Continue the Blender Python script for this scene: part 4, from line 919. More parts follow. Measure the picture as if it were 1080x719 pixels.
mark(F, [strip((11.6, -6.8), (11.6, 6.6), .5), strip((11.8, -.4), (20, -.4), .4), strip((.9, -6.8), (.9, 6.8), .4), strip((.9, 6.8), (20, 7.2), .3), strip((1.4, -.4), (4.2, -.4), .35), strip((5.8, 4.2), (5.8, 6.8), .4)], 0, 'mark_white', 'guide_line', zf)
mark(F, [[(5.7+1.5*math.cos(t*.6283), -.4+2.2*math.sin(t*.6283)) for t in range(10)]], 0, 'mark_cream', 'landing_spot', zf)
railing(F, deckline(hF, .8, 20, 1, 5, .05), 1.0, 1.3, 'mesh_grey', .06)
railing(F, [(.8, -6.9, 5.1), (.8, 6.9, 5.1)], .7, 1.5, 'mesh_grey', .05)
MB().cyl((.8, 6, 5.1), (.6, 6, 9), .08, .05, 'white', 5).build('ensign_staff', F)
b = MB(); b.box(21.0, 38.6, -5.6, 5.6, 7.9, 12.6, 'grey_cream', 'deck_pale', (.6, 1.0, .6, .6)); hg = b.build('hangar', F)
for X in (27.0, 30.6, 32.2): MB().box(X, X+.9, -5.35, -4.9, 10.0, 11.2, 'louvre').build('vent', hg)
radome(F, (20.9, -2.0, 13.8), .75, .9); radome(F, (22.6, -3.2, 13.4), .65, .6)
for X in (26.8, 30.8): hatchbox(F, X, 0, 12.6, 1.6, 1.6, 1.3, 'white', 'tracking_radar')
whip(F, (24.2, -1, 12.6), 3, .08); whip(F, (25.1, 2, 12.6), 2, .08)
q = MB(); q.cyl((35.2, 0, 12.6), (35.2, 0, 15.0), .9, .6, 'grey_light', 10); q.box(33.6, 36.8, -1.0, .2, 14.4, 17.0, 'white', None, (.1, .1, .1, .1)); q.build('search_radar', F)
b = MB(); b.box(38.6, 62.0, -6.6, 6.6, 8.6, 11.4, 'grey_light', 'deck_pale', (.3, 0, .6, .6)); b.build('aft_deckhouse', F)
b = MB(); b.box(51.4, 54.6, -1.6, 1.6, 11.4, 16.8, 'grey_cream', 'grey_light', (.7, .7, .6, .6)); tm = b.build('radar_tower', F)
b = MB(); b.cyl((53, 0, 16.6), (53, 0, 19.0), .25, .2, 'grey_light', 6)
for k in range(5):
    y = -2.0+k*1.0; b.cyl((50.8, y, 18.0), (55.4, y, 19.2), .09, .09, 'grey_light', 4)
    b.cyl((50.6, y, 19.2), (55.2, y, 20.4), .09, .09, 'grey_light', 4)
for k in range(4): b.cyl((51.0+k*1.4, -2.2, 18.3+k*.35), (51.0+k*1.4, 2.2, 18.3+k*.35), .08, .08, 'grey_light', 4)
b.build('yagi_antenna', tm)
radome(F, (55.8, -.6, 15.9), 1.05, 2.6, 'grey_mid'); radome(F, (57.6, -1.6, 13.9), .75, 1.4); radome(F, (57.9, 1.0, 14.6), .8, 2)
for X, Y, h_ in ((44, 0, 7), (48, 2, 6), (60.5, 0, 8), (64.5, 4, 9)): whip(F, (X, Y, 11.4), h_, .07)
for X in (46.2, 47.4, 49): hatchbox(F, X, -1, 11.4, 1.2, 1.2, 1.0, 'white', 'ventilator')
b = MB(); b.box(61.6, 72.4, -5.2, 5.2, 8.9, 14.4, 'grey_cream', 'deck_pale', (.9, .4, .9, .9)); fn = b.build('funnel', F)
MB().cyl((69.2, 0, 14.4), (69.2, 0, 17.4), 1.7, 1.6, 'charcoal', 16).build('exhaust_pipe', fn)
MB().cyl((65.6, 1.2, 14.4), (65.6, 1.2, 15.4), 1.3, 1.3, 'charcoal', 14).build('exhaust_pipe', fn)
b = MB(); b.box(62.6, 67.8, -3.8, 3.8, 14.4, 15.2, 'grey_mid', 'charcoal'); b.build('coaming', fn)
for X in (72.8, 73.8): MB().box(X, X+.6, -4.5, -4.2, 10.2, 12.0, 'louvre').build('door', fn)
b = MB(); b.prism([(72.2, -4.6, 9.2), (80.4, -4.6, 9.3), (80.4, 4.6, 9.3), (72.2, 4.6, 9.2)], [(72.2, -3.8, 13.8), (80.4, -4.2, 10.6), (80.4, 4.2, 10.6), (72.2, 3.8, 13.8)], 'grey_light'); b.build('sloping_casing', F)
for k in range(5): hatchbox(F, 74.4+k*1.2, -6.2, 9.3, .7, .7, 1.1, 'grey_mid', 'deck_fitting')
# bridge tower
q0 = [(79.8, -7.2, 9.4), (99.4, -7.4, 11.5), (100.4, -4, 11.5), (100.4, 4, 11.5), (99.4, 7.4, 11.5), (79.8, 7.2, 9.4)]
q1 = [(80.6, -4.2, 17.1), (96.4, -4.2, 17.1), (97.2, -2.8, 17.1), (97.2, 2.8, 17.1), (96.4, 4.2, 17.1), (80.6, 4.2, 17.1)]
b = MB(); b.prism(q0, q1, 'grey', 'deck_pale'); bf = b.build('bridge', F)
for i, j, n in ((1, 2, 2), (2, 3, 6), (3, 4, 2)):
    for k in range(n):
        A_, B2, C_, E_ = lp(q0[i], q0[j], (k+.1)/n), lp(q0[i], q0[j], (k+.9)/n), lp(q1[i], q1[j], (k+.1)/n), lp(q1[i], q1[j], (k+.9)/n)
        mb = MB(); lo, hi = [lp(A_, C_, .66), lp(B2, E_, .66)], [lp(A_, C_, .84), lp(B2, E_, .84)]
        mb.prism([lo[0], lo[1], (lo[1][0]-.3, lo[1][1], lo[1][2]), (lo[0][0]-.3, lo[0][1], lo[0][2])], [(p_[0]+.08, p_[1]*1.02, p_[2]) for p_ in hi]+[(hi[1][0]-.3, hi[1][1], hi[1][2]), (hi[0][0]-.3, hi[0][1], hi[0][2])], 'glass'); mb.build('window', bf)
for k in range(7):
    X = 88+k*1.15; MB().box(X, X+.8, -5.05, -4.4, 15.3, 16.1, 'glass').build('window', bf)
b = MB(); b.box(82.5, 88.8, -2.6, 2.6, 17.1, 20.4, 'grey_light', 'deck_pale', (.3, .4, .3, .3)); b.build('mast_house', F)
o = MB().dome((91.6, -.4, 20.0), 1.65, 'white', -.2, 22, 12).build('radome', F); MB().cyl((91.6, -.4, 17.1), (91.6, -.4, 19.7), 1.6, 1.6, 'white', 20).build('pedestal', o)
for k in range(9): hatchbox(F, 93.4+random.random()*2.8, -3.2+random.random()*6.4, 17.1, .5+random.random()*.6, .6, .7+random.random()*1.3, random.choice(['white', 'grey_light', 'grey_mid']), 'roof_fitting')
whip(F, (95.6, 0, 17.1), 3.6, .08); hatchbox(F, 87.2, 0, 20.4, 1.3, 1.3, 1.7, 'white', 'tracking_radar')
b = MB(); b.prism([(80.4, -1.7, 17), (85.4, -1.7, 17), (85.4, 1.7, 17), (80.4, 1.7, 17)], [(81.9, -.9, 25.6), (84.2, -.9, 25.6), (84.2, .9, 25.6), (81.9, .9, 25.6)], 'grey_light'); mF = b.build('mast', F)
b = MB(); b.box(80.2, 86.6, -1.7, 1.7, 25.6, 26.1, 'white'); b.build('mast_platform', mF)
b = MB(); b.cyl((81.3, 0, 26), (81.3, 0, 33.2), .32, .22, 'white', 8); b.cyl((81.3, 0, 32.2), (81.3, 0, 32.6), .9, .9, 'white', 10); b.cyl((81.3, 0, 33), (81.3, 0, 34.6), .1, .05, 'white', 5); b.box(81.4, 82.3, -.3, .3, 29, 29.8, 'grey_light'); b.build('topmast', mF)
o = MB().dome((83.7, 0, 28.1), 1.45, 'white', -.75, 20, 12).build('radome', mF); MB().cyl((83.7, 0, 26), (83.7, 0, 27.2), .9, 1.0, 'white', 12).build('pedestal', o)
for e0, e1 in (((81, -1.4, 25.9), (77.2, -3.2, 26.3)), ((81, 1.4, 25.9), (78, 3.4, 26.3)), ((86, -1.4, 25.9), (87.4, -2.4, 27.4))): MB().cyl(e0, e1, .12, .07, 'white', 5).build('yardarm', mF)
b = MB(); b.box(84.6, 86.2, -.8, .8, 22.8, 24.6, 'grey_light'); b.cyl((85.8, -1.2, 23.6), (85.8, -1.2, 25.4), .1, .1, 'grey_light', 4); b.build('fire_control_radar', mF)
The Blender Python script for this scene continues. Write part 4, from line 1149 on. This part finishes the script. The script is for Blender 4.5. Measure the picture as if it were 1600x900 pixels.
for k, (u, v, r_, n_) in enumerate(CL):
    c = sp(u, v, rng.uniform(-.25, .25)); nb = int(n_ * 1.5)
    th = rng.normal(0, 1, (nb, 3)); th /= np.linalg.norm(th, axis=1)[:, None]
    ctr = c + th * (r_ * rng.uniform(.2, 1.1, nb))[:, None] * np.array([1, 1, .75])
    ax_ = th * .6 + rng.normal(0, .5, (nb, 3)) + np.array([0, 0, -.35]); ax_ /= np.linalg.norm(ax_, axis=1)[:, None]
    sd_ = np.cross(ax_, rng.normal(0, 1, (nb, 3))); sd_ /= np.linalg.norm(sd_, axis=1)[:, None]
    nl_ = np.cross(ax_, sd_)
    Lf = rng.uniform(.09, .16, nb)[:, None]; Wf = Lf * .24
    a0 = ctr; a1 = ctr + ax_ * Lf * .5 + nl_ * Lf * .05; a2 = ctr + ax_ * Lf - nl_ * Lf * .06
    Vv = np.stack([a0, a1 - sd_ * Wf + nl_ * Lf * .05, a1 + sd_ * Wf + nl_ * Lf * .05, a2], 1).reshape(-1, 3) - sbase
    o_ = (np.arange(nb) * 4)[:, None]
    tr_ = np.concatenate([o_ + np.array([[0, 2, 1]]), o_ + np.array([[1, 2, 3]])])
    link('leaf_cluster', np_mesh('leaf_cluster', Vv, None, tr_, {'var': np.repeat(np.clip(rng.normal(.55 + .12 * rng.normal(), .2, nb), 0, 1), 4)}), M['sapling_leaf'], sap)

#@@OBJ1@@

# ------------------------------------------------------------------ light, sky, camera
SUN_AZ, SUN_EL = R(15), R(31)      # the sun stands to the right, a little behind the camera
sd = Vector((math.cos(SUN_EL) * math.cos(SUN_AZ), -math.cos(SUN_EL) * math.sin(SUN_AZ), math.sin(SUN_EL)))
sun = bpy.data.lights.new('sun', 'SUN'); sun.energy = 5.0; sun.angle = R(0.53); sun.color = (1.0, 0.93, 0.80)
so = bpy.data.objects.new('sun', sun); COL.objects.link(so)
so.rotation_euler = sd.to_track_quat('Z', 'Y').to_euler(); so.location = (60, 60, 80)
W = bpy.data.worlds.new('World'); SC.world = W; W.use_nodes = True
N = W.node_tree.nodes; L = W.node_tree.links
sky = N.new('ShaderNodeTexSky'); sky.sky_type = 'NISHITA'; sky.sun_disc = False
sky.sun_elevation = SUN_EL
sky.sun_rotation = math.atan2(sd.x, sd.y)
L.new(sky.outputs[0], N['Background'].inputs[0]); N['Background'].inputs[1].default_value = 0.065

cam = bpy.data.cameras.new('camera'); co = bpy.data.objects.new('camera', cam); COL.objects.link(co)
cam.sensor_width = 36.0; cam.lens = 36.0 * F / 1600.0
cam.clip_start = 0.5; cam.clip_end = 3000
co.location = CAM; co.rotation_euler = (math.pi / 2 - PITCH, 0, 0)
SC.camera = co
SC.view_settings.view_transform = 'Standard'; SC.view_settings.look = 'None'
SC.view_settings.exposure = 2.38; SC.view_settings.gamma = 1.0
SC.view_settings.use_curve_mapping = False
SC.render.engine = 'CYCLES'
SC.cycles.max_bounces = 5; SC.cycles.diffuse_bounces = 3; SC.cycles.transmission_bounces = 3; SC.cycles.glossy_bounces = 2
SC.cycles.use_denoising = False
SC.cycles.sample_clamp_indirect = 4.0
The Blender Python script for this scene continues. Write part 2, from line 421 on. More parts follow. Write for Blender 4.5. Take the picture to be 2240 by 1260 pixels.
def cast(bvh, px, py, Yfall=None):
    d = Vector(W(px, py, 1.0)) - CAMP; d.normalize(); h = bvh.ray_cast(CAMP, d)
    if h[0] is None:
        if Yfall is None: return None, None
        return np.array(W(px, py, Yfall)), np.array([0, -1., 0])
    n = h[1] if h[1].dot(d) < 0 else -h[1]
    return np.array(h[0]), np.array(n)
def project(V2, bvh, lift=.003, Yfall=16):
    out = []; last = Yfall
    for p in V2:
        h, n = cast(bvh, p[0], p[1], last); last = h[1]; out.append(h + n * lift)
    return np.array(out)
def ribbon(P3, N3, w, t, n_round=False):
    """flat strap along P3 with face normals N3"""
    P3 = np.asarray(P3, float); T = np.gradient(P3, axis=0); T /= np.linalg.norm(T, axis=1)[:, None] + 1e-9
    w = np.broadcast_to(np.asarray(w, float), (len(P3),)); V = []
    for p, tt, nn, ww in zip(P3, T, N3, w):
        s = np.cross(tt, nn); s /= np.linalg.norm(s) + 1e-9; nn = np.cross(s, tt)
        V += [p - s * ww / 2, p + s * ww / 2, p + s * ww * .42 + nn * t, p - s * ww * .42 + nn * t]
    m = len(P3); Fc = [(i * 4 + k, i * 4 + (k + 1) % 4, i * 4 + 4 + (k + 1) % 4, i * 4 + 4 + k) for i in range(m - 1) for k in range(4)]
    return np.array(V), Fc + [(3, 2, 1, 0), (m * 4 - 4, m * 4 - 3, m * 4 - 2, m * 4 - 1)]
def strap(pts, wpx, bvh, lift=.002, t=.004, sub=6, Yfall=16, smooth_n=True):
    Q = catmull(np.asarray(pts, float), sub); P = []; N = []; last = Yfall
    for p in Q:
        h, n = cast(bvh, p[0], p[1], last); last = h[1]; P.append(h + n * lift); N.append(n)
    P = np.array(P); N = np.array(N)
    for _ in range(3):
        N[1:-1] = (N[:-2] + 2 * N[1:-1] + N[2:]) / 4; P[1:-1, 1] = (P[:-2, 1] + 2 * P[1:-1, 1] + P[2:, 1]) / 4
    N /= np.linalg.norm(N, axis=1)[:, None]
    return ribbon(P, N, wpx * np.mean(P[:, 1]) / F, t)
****
> _Work to do_
Go over the data above and copy every line that has the word "follow" in it.

> _Reply_
Continue the Blender Python script for this scene: part 4, from line 919. More parts follow. Measure the picture as if it were 1080x719 pixels.
The Blender Python script for this scene continues. Write part 2, from line 421 on. More parts follow. Write for Blender 4.5. Take the picture to be 2240 by 1260 pixels.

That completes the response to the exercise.